Pellathy teaches supply chain and operations management at the graduate and undergraduate level at Grand Valley State in Michigan, and actively consults with companies on supply chain agility, organizational alignment, supply chain risk, and end-to-end operational excellence. His research has been published in academic journals and The Wall Street Journal. Pellathy, who holds a Ph.D. in supply chain management from the University of Tennessee-Knoxville, recently spoke with Group Editorial Director David Maloney on an episode of DC Velocity’s“Logistics Matters” podcast. What follows are excerpts from their conversation.
Q: Could you tell us about the origins of the research?
A: The research originated out of the University of Tennessee’s Global Supply Chain Institute. It is a collaborative study with other academics as well as a number of industry sponsors. We have been working on this now for two years and have had well over 20 conversations with senior supply chain executives and other senior leaders from companies across a number of different areas, so it has been a really rich conversation.
Q: How do you define “supply chain agility”?
A: Supply chain agility reflects how quickly a company can adjust operations to avoid disruptions while at the same time capitalizing on opportunities in a changing environment.

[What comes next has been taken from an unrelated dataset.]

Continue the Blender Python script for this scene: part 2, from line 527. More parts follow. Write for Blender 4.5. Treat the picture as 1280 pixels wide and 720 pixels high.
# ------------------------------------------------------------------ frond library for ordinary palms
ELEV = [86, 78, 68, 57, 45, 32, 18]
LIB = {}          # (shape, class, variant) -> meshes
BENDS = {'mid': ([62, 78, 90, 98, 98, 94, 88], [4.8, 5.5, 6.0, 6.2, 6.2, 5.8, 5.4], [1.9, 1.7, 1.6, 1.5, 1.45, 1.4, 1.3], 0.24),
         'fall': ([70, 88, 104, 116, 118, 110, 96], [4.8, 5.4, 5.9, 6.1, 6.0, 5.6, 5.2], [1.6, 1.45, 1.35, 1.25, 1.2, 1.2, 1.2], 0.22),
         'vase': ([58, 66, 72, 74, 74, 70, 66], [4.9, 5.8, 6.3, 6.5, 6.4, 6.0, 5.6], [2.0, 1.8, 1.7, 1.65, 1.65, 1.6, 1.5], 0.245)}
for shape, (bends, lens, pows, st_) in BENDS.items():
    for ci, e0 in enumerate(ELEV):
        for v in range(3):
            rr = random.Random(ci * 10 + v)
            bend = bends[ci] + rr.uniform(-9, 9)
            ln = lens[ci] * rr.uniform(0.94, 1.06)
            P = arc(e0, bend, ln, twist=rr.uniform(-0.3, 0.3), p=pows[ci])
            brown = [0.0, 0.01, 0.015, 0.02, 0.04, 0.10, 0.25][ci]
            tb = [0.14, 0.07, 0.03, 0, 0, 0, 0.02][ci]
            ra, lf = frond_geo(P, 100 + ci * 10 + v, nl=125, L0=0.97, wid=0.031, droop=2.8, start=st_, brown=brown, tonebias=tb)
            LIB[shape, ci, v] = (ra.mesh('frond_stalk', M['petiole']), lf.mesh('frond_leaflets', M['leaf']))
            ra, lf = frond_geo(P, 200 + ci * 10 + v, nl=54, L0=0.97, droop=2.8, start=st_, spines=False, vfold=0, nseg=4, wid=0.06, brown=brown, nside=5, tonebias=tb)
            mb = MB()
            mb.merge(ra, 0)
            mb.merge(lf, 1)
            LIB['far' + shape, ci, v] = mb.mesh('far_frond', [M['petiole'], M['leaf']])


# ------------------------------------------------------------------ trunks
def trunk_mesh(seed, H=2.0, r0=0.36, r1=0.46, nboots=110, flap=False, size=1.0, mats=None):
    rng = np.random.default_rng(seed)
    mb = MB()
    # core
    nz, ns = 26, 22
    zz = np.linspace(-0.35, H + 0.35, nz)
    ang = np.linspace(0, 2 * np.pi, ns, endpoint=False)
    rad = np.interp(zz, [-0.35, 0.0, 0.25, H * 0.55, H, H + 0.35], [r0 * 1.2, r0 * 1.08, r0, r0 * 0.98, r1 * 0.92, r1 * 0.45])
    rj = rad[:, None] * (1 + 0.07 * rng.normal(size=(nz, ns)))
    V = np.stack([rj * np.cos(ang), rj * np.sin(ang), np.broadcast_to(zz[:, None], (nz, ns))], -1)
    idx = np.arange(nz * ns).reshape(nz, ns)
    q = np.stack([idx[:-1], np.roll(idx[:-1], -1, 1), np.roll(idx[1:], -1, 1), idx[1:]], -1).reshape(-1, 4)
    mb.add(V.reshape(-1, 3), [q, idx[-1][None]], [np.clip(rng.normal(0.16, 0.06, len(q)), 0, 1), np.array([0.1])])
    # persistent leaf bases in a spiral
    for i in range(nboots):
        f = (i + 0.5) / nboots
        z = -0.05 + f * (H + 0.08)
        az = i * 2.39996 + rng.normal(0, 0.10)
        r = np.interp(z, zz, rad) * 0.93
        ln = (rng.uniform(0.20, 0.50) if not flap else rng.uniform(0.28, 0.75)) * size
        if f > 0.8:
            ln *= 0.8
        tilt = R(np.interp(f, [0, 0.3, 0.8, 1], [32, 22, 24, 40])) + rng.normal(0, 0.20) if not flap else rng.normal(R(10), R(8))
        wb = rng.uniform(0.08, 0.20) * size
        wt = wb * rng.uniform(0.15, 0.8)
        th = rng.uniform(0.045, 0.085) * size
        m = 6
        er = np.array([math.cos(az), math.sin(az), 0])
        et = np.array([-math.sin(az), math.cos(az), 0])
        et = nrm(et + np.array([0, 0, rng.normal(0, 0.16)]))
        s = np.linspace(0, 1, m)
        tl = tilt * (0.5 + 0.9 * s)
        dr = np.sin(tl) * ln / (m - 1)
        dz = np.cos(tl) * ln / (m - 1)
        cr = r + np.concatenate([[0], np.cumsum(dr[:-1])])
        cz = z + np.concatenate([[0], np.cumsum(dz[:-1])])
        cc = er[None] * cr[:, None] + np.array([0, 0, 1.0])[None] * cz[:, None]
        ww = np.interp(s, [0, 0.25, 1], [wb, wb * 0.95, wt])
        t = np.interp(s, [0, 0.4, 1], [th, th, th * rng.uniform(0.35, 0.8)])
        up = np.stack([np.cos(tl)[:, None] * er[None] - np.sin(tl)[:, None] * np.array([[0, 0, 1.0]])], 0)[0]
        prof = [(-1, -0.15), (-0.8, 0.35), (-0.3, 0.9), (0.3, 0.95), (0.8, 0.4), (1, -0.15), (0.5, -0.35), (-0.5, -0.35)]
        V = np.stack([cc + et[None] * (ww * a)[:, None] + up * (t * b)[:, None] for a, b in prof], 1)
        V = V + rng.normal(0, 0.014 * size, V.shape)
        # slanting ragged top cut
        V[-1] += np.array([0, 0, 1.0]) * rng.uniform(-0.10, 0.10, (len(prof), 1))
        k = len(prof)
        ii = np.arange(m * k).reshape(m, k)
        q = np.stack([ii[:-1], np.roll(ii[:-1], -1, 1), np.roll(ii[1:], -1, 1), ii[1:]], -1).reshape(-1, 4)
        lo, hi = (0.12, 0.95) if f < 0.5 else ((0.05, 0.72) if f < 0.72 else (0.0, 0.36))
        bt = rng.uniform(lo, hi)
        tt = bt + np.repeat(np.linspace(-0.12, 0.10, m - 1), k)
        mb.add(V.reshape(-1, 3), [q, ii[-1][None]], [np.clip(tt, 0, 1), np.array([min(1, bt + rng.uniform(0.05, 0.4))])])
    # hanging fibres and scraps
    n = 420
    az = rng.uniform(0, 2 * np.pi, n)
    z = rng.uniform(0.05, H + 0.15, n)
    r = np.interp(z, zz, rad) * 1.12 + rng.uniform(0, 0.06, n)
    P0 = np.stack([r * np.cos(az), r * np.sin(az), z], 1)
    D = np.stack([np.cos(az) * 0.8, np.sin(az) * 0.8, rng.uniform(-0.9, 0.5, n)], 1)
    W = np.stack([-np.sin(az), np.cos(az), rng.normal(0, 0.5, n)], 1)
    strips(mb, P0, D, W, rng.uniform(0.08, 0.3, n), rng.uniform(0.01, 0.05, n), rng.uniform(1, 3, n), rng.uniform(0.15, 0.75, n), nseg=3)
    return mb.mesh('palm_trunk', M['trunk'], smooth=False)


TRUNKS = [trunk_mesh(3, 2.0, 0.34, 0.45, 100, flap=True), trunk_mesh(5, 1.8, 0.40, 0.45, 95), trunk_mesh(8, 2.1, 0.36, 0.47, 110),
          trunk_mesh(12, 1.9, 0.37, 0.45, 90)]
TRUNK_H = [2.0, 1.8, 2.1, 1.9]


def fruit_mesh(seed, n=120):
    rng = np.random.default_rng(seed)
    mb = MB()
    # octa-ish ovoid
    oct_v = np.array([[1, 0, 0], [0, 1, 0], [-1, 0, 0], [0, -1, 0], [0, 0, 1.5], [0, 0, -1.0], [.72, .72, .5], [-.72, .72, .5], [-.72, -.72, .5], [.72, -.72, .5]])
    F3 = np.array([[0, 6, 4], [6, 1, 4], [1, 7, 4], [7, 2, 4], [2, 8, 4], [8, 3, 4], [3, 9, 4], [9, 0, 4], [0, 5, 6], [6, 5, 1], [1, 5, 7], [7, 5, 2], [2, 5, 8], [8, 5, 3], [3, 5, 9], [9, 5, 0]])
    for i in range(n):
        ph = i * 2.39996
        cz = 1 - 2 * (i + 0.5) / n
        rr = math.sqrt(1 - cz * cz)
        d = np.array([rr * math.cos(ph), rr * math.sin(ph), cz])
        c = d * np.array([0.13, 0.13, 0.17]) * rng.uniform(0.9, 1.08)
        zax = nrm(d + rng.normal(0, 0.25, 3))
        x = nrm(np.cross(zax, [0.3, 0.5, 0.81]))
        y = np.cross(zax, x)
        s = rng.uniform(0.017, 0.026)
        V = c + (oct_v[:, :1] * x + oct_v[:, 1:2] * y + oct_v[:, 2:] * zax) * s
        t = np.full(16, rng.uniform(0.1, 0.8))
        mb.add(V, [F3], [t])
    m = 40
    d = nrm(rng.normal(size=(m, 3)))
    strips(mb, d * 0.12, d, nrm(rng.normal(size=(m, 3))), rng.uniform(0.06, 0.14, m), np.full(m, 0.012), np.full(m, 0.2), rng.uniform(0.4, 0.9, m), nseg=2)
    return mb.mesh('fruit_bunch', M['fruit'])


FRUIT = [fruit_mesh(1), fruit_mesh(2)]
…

Agility means more than just mitigating the downside effects of a problem after it has occurred. Instead, it means proactively investing in internal capabilities and external relationships so as to provide alternatives to managers who are facing a highly uncertain environment. Agility should be less about accurately predicting a particular risk event and more about building response capabilities.
Q: Every company wants a supply chain that’s agile, but what is the reality in the market? Are their supply chains as resilient as they should be?
A: That is a great question. We went into this research thinking we were going to find best practices in supply chain agility, but very quickly we realized that that was not going to be the case. Instead, we found that companies were very uneven in their thinking and their activities as it relates to agility.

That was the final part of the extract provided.